Si bien, siempre he confesado mi afiliación estructuralista al concepto de muerte del autor, si bien siempre he defendido la necesidad de olvidarse del autor para hacer hablar al libro, permítanme que, al menos en esta ocasión, haga una excepción. Te regalaré el mundo es ante todo la novela de una lectora. Como en su día dijo Enrique Vila-Matas, el escritor es ante todo un lector y Marta Fernández es una gran lectora, se percibe en cada página de su novela, aunque su pasión lectora –y no sólo por Pynchon– era de sobras conocido por el indefinible espacio que algunos llaman –llamamos- “mundo literario”. Carcomida por la rabia por no haber podido acudir a la Feria del Libro de Madrid del pasado año, desde Barcelona recibía cotidianas narraciones de amigos y compañeros de andanzas que pasaban sus horas tras las casetas de las distintas editoriales; “se ha leído la mitad del catálogo de Alpha Decay”, escribió un amigo, cuyo anonimato comprenderán, el pasado mes de junio en Facebook. El comentario, seguido por varios puntos exclamativos, estaba presidido por una foto de Marta Fernández, colgada con indudable admiración por mi amigo, quien comentaba extasiado la visita de la periodista a su caseta de la Feria: “Ayer compró un libro en la caseta Marta Fernández”, comentaba junto a la foto, “a mí se me frieron las meninges y me temblaron las rodillas.

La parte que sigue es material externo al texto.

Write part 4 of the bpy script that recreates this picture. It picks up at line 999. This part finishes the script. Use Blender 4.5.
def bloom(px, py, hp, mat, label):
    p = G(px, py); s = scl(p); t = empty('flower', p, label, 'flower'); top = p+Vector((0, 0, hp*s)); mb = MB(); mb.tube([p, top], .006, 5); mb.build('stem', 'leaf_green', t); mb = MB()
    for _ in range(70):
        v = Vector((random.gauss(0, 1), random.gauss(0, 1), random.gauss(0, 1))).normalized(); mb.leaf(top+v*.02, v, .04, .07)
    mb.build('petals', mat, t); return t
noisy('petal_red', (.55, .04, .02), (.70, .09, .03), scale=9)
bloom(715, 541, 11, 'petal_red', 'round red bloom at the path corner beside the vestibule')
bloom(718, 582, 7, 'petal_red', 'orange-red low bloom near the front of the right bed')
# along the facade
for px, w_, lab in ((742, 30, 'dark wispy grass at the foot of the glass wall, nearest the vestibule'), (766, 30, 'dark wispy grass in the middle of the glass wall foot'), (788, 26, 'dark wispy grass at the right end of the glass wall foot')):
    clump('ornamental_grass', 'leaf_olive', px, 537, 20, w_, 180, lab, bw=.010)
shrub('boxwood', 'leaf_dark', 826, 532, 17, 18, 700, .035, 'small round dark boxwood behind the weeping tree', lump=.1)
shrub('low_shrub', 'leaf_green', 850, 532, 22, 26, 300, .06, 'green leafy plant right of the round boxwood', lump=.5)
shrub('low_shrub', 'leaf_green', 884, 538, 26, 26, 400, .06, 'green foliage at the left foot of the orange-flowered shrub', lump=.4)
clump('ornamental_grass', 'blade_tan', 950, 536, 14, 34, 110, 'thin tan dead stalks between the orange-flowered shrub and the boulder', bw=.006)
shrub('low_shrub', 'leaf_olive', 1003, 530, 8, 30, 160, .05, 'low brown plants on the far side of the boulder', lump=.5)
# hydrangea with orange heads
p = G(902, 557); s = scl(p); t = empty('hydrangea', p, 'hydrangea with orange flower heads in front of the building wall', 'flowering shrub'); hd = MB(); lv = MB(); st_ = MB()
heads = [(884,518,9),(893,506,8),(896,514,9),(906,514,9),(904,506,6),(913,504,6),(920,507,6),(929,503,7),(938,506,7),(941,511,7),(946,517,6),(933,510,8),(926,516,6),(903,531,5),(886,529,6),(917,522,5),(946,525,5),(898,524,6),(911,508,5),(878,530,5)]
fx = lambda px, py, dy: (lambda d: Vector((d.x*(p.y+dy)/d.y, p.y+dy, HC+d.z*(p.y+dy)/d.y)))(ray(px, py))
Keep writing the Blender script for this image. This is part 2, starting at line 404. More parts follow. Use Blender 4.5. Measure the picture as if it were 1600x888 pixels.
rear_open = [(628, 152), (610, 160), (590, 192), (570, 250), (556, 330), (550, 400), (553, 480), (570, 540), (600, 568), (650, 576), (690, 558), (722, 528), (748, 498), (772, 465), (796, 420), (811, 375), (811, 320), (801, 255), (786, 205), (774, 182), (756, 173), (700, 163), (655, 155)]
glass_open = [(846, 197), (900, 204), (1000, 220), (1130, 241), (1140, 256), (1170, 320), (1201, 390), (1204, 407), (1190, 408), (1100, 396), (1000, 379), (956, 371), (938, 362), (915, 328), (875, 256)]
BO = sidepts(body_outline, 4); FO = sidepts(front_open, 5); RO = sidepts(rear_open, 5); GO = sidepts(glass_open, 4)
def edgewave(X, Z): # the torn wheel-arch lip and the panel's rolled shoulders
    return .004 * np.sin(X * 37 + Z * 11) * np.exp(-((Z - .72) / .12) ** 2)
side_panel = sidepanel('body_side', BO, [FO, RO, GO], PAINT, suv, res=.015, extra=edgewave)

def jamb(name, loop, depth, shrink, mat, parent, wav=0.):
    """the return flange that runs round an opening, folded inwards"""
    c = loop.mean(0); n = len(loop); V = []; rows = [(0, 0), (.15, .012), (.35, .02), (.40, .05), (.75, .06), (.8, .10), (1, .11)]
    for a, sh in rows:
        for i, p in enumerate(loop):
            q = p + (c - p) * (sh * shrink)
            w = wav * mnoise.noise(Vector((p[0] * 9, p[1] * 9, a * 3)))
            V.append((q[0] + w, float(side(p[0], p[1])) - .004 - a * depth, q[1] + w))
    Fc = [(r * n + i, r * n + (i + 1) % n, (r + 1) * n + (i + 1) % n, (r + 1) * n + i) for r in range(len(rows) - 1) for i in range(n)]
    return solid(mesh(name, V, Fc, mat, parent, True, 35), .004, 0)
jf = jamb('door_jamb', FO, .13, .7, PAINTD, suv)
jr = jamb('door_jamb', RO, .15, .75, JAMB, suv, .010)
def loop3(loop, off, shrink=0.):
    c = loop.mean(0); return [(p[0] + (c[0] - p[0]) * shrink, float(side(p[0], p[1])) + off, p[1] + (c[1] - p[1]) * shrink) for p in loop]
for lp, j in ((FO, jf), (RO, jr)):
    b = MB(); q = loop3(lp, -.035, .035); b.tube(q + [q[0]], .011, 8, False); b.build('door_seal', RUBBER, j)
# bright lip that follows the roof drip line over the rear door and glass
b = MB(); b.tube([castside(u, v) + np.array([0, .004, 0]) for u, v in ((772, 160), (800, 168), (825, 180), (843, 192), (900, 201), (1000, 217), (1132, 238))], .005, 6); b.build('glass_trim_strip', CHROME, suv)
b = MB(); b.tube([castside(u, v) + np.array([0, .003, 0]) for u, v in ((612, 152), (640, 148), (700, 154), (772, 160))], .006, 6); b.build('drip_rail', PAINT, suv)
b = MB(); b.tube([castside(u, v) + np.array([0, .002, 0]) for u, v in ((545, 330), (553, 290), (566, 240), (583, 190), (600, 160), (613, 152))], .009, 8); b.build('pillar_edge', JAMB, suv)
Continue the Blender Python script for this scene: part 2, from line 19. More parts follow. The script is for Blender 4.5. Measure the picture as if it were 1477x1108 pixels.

Me puse nervioso. Era así como muy impresionante, extremadamente simpática y hablaba de los clásicos penguin con su amiga”. Los compañeros y amigos no tardamos en hacerle irónicos comentarios –“¿Se llevó el de Jim Dodge?, comentaba uno sin obtener resupues-, mientras él recalcaba su admiración por el conocimiento literario de Fernández, su dominio de los clásicos Penguin y su profunda admiración de la que sin duda es una de las editoriales contemporáneas más interesantes.

La anécdota, sin duda intrascendente, al menos para todos menos para mi emocionado amigo, no es excusa para alabar una novela, pero Te regalaré el mundo no necesita excusas ni motivos extra-textuales, se defiende solo por su valor literario. Sin embargo, la anécodta es, creo yo, el corolario perfecto para enmarcar a la autora, a la escritora, Marta Fernández, y para, a lo mejor, observar con más claridad que la riqueza literaria, estilística y genérica de Te regalaré el mundo sólo es posible porque detrás de él se esconde un escritor que, antes que nada, es un magistral lector. Mañana sale a la venta la novela, mañana será deber de la crítica aplaudir más allá de los nombres, etiquetas y prejuicios; a partir de mañana el lector podrá adentrarse en este viaje literario y existencial y acompañar a su protagonista, Leo, en busca del yo a través de sus relatos y de los ajenos. Si bien nunca he creído en las fajas promocionales que adornan los libros, puede que en esta ocasión tenga razón Máxim Huerta cuando allí afirma que tú lector no “podrás evitar sentirte aludido”, pues en la búsqueda de ese yo literario, el lector inevitablemente inscribirá su nombre y su rostro. Al fin y al cabo, como dijo Montaigne, la existencia es la constante búsqueda –el constante ensayo- de un yo siempre fugaz, nunca aprensible, vacilante, condenado –puede que afortunadamente- a esa incompletud que la escritura busca solventar.